Apesar dos nervos, divirto-me sempre muito na odisseia anual "Praça do Mundo". Não é fácil o trabalho de bastidor, sobretudo tendo em conta a diversidade de artistas... e que artistas! Essa noite foi uma das mais animadas, sem dúvida!
Esperemos que este ano a Praça cresça (em todos os sentidos) e haja mais espaço para bailar!

Anónimo disse...

E graças à magia das palavras, ao calor dos afectos, à fraterna cumplicidade de tantas e tão belas mulheres das mais variadas idades, lá estava eu sem dotes de bailador , no meio de toda aquela festa...
La Payita demorou a regressar mas voltou com toda a grarra e força de viver habituais.

Anónimo disse...

Uma noite divertidíssima. Primeiro cheia de tempo e depois absolutamente stressadas e espavoridas a correr pelo meio da feira de saias compridas e flores na cabeça, mais as malas nos braços e porta fatos. Não se pode dizer que foi uma entrada de artista…mas sim artística.

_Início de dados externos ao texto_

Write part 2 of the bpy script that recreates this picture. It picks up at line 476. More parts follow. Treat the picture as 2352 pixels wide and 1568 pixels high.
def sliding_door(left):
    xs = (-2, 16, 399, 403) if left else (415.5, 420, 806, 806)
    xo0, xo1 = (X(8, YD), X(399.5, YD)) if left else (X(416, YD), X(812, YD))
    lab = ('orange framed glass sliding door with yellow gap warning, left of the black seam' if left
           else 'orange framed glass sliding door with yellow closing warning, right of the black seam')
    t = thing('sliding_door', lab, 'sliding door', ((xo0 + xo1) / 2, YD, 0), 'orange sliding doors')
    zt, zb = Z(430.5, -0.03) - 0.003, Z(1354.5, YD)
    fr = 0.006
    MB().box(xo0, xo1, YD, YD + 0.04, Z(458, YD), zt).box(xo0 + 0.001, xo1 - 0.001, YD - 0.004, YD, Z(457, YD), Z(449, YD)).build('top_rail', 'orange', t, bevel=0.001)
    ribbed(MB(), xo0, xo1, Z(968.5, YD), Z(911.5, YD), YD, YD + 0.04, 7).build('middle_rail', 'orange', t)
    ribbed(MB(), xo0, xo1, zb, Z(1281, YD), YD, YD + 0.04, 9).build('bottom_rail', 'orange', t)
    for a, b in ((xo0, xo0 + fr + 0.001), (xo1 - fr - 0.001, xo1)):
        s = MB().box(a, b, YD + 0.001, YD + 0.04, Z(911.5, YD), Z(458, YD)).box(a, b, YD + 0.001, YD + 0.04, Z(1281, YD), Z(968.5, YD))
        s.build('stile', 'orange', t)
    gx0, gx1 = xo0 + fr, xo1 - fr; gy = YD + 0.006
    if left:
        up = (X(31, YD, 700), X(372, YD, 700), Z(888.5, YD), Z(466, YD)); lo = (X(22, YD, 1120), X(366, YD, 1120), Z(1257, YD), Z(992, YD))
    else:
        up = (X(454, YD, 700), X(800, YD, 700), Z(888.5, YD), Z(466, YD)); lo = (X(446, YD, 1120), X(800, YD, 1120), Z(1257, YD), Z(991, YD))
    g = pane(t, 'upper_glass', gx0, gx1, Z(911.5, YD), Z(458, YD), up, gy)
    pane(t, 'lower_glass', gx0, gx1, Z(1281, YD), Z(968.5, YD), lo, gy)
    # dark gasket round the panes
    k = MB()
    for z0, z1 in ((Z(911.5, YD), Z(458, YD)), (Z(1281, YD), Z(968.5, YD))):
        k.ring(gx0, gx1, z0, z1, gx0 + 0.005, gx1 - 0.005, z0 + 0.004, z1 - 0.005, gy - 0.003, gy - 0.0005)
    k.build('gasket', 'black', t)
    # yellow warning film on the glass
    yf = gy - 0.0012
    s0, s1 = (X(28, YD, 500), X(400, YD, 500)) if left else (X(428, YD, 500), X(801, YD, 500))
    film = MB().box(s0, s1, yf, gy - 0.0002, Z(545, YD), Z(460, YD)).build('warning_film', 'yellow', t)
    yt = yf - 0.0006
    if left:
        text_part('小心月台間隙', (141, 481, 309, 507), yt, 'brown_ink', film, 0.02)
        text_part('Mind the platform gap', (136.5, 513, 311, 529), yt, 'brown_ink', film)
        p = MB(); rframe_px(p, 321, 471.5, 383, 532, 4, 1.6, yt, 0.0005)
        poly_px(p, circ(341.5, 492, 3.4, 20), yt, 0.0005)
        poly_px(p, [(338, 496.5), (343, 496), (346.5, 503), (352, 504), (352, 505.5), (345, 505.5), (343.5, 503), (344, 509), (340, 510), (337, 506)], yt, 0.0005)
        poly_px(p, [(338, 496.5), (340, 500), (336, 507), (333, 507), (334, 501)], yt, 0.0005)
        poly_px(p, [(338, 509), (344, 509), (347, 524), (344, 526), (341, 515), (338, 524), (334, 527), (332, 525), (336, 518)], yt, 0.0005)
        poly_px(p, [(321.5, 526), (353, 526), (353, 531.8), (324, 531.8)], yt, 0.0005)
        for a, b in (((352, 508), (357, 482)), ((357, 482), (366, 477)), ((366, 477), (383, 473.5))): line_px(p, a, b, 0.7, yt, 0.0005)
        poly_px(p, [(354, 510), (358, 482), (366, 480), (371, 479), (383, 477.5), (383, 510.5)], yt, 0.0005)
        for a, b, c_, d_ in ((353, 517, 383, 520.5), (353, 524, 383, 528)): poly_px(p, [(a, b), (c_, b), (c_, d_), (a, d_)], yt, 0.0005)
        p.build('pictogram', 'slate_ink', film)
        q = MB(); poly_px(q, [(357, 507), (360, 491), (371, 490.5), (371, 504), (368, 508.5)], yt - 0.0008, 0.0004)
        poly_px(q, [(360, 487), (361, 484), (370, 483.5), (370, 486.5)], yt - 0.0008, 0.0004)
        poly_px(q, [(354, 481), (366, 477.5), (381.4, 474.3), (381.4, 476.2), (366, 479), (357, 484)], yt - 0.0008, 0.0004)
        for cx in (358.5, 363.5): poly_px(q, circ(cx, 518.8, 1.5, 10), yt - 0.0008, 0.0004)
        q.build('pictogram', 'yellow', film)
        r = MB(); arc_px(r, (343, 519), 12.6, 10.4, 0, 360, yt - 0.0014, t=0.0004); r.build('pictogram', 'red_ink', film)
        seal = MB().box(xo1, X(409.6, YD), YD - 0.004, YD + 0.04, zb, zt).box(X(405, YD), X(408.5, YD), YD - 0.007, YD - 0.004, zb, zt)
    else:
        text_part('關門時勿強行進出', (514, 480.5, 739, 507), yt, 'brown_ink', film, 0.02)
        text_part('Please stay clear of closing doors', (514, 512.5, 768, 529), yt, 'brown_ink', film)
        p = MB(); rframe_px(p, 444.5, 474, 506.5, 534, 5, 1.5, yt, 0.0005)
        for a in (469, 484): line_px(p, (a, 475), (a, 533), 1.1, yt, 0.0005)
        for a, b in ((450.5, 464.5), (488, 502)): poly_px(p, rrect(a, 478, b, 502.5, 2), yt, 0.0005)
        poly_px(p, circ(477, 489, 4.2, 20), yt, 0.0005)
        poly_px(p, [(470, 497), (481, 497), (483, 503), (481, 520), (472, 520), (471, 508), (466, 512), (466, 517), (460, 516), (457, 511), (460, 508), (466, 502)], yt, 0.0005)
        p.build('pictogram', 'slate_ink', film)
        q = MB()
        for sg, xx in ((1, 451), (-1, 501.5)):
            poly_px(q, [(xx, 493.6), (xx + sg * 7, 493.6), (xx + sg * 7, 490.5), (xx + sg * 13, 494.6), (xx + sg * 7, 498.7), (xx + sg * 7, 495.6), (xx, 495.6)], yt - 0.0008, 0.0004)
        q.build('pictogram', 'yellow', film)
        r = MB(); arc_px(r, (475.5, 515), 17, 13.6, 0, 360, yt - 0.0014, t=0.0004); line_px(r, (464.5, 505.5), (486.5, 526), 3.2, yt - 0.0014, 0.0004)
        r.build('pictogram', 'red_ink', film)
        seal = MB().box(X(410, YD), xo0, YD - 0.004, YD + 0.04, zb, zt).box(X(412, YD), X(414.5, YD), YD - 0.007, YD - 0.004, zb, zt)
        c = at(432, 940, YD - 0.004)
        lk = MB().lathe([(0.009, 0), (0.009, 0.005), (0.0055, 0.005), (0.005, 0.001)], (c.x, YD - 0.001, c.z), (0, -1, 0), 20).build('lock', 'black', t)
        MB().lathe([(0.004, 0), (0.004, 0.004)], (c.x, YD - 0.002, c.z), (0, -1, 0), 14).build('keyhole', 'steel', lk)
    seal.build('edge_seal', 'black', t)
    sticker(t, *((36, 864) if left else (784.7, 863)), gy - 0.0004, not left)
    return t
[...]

Depois correu bem! Que bom quando dançamos com duende…e para uma plateia de respeito. Ciganos que dançam com alma a ver payas e ciganas dançar flamenco. Sem dúvida uma grande noite!

Nota 10 para mojitos da Payata...

erwan disse...

Arequerar has a lot to share.
keep recording these moments where links are created between people thanks to your art.

what the Gypsy Star have become? Do they still dance? I hope so. Have you made more shows with them? That night, i've liked the idea of the two groups sharing the stage.

May be i will have the pleasure to see you dancing in another time in another context, another project, another story.